Robert Markham
I began my photographic journey at the age of eleven, when my father, a keen amateur photographer, introduced me to the art of processing contact prints in a makeshift darkroom set up in the under-stair broom cupboard. I was utterly fascinated by the magical moment when an image slowly emerged in borrowed dessert bowls, printed from old 2¼-inch negatives taken with a Brownie Box Camera.
I later graduated to a Boots Instamatic camera using 35mm film. I vividly recall taking it on a two-week school cruise around the Mediterranean, armed with a single roll of 36-exposure slide film. This experience taught me an invaluable early lesson in patience and careful shot selection.

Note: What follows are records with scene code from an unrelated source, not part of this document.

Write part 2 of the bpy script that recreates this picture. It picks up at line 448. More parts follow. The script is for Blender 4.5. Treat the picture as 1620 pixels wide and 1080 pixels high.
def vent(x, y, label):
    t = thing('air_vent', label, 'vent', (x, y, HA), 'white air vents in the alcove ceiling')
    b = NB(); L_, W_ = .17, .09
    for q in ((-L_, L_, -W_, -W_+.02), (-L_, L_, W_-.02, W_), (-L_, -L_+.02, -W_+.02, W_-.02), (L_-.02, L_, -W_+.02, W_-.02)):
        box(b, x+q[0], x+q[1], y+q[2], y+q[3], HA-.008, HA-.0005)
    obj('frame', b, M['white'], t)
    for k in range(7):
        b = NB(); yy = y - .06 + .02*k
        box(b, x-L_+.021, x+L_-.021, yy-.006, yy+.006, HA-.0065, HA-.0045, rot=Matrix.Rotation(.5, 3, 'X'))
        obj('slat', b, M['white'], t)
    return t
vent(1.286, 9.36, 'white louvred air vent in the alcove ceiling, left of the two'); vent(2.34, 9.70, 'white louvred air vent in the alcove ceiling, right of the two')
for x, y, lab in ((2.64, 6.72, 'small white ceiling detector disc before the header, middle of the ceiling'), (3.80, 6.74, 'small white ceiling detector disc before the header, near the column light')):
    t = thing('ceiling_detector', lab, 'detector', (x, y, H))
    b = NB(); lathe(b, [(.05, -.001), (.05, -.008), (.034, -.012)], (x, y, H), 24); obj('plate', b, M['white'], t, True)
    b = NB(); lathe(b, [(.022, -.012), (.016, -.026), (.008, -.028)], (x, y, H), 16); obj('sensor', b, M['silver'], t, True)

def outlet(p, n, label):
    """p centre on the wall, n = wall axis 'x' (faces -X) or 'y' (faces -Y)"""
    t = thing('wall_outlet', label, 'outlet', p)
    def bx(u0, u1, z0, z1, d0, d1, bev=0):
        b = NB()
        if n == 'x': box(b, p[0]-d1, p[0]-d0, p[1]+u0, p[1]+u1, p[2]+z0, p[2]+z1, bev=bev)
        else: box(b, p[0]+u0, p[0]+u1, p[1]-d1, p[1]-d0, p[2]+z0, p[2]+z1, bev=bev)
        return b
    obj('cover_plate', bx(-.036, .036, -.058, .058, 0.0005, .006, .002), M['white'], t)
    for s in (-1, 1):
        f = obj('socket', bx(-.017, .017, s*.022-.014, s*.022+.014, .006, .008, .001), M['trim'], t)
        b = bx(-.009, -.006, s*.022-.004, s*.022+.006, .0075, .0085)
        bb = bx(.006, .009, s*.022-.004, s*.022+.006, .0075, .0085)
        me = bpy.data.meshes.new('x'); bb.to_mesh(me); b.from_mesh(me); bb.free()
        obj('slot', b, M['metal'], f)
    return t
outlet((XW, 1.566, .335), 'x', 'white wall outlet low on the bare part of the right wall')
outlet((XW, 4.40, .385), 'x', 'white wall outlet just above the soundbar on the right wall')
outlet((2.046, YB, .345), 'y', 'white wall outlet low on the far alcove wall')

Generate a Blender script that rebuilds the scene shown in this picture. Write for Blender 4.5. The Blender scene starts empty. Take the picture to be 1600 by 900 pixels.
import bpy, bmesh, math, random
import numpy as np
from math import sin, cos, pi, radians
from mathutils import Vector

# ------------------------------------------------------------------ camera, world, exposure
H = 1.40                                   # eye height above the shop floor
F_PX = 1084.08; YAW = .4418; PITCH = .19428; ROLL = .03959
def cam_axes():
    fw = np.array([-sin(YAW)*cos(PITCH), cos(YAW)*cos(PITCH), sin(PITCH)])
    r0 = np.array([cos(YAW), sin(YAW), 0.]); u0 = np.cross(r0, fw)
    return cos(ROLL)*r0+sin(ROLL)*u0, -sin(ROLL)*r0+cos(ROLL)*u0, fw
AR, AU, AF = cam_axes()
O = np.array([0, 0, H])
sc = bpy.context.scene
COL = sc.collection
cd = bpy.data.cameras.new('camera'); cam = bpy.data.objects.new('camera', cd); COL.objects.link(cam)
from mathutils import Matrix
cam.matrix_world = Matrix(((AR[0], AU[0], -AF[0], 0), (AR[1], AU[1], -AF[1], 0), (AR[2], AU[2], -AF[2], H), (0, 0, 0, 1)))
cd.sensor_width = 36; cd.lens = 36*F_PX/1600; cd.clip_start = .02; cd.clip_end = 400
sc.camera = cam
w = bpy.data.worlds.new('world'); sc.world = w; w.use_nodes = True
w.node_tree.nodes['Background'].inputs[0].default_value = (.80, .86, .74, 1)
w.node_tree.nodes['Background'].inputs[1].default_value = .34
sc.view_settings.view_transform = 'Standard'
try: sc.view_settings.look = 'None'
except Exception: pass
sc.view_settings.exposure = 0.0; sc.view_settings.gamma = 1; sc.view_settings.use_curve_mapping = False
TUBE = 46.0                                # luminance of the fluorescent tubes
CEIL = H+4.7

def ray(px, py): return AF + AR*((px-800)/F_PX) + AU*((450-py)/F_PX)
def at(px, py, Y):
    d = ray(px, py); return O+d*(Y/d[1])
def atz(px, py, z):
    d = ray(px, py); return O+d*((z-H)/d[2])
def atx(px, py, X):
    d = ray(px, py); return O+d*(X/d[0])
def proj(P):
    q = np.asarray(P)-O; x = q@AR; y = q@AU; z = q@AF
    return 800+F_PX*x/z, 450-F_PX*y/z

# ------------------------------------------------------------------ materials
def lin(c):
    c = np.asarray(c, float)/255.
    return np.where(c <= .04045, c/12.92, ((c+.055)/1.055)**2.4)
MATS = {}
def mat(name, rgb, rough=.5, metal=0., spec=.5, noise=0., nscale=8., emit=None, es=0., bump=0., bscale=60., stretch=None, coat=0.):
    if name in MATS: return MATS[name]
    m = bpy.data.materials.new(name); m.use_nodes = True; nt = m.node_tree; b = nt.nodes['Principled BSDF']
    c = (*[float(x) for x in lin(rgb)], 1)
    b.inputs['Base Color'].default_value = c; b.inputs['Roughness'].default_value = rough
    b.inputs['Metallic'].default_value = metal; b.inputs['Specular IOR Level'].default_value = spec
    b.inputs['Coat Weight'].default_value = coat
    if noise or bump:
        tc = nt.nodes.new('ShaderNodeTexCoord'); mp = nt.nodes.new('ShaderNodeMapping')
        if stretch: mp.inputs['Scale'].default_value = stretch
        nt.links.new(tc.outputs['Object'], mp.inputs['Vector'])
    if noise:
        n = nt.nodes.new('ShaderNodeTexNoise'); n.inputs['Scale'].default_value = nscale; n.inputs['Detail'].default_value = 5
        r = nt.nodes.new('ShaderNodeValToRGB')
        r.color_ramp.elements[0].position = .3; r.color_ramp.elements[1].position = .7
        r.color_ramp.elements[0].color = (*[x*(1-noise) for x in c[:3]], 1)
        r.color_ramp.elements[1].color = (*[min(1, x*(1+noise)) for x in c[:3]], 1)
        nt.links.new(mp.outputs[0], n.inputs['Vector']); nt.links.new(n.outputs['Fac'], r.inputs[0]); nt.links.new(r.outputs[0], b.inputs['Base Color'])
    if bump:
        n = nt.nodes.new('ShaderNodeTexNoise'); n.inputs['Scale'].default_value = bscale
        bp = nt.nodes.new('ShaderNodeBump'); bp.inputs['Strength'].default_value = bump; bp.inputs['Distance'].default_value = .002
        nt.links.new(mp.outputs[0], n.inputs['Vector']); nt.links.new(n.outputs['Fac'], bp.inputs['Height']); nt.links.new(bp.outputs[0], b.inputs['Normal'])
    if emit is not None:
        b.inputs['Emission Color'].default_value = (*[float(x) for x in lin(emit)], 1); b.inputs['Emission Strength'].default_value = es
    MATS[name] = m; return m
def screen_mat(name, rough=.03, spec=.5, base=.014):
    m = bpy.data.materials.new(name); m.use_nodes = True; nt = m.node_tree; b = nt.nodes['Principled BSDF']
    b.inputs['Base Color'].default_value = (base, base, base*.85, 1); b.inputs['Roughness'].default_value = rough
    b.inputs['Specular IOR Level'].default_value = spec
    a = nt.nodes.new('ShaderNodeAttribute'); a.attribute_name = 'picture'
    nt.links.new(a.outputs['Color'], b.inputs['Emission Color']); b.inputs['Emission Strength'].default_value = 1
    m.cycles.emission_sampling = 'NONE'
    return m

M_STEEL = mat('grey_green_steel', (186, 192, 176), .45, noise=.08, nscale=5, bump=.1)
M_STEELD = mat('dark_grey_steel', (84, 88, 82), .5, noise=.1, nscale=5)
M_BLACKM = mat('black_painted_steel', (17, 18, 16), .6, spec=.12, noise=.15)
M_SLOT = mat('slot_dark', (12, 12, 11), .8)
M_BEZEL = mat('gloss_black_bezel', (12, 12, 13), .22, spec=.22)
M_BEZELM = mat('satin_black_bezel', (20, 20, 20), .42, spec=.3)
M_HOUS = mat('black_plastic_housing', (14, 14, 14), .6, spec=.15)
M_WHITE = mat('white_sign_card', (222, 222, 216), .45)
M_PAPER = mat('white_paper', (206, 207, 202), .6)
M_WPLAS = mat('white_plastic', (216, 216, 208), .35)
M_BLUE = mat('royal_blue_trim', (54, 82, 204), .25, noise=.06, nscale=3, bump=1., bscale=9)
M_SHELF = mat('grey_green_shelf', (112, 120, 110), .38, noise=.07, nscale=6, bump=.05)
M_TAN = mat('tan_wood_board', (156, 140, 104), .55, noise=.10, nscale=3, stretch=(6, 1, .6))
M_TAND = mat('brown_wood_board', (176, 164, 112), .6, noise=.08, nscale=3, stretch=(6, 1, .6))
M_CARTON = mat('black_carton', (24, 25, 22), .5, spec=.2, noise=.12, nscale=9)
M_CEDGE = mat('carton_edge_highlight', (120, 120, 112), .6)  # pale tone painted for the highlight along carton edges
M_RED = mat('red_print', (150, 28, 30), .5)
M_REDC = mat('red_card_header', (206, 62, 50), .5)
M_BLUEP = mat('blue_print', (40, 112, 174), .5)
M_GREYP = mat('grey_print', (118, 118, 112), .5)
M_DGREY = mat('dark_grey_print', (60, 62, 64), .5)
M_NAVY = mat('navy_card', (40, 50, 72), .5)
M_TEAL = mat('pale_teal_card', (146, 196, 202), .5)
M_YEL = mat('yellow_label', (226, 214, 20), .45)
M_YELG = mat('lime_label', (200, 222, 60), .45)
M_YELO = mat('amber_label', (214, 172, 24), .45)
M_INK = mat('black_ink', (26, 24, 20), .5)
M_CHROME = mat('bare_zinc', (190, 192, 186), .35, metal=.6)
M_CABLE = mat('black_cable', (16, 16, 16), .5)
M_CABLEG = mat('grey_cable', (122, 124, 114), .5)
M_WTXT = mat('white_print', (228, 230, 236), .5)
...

I was among the first students at my school to take both ‘O’ and ‘A’ level examinations in Photography. As an incentive to secure respectable results, my parents promised me my first SLR: a second-hand Pentax Spotmatic. This marked the point at which my photographic journey truly began in earnest. I was fortunate to be given a small room in the house, shared with our dog, to set up as a darkroom, and it was beneath the enlarger that my love of black-and-white photography was born. In particular, I became captivated by the creative, hands-on process of dodging and burning, an often unpredictable art compared with today’s precise digital tools.
My enduring photographic hero has always been Ansel Adams, whose work epitomised the power of black-and-white landscape photography combined with masterful darkroom technique. While I long aspired to become a wildlife photographer, practicality prevailed, and I chose the more secure path of a career in finance in the City of London, a place I came to love and where I ultimately became a Freeman and a member of one of the City Livery Companies.
Pursuing wildlife photography in earnest was challenging in earlier years, requiring costly long lenses and for larger species, even more expensive international travel, well beyond my reach at the time. Work, family commitments, and health also played their part in diverting my focus. Now, in retirement, I am enjoying the freedom to roam more widely and to fully immerse myself in this intoxicating creative art that first captured my imagination all those years ago.